Abstract

Low-light visible image enhancement is important for various visual computing applications under conditions of poor lighting or hazardous weather. However, existing low-light image enhancement methods are mostly based on a single visible channel and cannot achieve satisfactory performance when processing real-captured nighttime images. In this paper, we attempt to utilize the complementary edge/texture features presented in thermal images to provide a stable guidance map to facilitate the enhancement of features extracted on low-light visible images. For this purpose, we propose a novel Central Difference Convolution-based Multi-Receptive-Field (CDC-MRF) module to effectively extract multi-scale edge/texture features on thermal images.

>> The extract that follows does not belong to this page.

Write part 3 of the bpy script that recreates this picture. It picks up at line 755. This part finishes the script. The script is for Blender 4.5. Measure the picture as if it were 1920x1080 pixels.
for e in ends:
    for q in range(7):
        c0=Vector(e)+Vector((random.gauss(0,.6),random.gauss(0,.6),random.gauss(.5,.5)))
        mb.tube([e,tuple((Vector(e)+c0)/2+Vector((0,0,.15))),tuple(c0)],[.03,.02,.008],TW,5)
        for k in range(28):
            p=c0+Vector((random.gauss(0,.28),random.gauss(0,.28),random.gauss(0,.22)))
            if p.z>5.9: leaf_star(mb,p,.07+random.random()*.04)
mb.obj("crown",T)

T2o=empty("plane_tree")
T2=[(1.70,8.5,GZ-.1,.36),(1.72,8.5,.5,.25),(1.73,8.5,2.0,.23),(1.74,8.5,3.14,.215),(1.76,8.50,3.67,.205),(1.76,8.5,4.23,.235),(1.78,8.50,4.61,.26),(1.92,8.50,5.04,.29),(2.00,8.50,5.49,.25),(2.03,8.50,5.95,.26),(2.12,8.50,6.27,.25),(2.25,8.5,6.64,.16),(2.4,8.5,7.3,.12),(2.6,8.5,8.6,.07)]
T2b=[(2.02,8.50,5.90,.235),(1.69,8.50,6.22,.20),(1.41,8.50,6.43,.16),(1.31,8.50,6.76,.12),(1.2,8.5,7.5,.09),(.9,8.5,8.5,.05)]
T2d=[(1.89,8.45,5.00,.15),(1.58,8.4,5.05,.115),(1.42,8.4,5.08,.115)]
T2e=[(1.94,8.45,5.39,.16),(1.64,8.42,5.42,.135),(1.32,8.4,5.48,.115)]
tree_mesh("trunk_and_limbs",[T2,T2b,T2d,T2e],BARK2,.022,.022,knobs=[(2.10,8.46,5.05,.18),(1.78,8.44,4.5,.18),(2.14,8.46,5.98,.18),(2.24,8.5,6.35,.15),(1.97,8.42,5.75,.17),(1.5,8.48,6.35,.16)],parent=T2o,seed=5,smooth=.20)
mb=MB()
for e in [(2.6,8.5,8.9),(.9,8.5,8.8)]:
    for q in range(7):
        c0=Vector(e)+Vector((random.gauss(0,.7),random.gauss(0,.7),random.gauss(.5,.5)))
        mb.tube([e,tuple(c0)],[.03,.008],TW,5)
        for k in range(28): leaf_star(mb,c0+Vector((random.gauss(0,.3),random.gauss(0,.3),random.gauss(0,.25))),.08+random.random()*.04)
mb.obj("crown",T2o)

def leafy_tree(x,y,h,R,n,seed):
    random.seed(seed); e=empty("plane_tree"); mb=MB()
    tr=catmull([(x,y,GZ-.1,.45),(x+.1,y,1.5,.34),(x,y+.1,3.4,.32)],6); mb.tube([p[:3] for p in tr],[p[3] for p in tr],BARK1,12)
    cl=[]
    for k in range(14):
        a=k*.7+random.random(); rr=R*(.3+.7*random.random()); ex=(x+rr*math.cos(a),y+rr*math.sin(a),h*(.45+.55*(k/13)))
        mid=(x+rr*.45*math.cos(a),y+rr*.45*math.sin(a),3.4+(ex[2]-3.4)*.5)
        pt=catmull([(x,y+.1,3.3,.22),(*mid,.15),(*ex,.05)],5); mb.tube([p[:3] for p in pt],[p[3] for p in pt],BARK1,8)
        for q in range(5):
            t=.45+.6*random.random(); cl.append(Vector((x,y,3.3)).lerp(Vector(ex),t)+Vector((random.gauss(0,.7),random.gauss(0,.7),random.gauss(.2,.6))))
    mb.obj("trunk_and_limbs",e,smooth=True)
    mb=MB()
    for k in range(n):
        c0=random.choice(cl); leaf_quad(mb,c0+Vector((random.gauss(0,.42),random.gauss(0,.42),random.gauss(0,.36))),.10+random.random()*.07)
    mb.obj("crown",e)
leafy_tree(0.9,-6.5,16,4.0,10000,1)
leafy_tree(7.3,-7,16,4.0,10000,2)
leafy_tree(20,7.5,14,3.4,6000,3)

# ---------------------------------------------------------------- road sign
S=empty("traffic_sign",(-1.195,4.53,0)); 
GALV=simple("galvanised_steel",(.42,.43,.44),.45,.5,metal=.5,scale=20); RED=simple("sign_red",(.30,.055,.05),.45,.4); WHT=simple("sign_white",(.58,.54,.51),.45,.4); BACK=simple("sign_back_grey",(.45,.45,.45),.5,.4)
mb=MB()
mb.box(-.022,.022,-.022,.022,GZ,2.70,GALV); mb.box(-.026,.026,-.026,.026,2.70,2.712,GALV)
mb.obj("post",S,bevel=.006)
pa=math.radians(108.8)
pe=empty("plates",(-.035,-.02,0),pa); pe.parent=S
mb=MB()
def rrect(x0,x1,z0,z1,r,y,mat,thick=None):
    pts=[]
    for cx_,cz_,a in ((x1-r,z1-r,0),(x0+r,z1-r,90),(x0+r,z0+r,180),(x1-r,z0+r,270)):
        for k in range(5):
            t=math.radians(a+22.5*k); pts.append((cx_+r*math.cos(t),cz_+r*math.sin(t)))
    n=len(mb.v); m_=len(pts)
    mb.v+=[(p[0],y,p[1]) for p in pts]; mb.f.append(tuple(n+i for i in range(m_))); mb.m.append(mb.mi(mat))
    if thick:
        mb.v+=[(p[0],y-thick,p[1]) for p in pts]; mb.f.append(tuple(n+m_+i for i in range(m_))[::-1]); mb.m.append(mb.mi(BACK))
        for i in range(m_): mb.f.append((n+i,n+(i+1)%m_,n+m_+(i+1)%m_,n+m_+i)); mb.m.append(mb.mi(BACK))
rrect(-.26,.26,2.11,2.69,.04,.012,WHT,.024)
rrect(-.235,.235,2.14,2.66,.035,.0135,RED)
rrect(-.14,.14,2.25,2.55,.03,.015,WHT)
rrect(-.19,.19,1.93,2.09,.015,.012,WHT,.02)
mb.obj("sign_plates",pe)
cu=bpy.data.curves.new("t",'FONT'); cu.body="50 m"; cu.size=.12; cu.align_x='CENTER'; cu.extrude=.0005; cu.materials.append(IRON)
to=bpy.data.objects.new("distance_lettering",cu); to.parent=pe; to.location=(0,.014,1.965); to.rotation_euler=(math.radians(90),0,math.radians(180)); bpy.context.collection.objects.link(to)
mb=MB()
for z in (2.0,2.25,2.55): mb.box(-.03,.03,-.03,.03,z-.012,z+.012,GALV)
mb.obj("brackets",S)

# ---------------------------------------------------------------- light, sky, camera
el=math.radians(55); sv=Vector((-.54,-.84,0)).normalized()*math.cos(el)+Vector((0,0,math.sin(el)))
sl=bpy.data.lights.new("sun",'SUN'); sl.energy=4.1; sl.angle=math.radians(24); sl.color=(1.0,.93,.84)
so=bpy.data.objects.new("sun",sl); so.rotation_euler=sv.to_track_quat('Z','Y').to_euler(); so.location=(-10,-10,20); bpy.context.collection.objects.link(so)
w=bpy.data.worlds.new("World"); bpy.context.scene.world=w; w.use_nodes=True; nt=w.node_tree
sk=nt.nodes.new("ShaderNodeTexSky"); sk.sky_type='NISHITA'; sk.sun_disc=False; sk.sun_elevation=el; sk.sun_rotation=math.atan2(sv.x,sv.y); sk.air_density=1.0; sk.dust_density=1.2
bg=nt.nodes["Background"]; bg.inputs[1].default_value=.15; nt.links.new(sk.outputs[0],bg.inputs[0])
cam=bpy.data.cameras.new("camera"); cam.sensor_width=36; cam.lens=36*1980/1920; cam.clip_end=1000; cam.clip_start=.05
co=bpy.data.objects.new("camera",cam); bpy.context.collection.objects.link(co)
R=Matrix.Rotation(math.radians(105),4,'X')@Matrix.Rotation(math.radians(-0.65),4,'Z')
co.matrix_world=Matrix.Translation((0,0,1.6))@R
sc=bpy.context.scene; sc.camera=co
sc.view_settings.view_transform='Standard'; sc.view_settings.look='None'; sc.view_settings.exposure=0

Then, we design a thermal-guided convolutional block (TGCB) to enhance the low-light visible features under the guidance of thermal features. To our best knowledge, the proposed thermal-guided low-light image enhancement network (TGLLE-Net) represents the first attempt to perform low-light visible image enhancement by incorporating complementary information presented in both visible and thermal channels. The advantages of the proposed TGLLE-Net are twofold. Firstly, it is capable of suppressing severe noise disturbance presented in low-light visible images under the guidance of low-frequency components in thermal images. Moreover, TGLLE-Net can promote detail/appearance restoration of objects with distinctive thermal features (e.g., pedestrians, vehicles, and buildings). Both objective and subjective evaluation results demonstrate that our proposed TGLLE-Net outperforms state-of-the-art methods in terms of restoration accuracy, visual perception, and computational efficiency.